Let $A$ and $B$ be $C^*$-algebras and let $\alpha$ be any $C^*$-norm on the algebraic tensor product $A⊙B$. Why is $A⊗_{\alpha}B$ is the subalgeba of $A\otimes_{max} B$?
In many reference books,they mentioned that there was a natural surjective * homomorphism from $A\otimes_{max} B$ to $A⊗_{\alpha}B$ ,which reveals that $A⊗_{\alpha}B$ is the subalgeba of $A\otimes_{max} B$.
According to the definition,$A\otimes_{max} B$ denote the $||.||_{max}$, $A⊗_{\alpha}B$ is the completion of $A⊙B$ with respect to $\alpha$,$||.||_{max}$ is the maximal $C^*$-norm,I prove that $A\otimes_{max} B$ is the subalgebra of $A⊗_{\alpha}B$(refer to Completion with respect to stronger norm is no subset?) .
Can anyone point out my mistake?Thanks in advance!
It isn't.
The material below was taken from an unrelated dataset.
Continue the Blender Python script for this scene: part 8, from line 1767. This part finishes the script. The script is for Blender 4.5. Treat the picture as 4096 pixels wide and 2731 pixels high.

The existence of a $*$-epimorphism $\phi:A\to B$ does not tell you that $B$ can be seen as a subalgebra of $A$; only as quotient, which is most often not a subalgebra.
To see an easy example, let $A=C_0(\mathbb R)$, $B=\mathbb C$. Then you have for instance the $*$-epimorphism $\phi:A\to B$ given by $\phi(f)=f(0)$, but no subalgebra of $C_0(\mathbb R)$ is isomorphic to $\mathbb C$.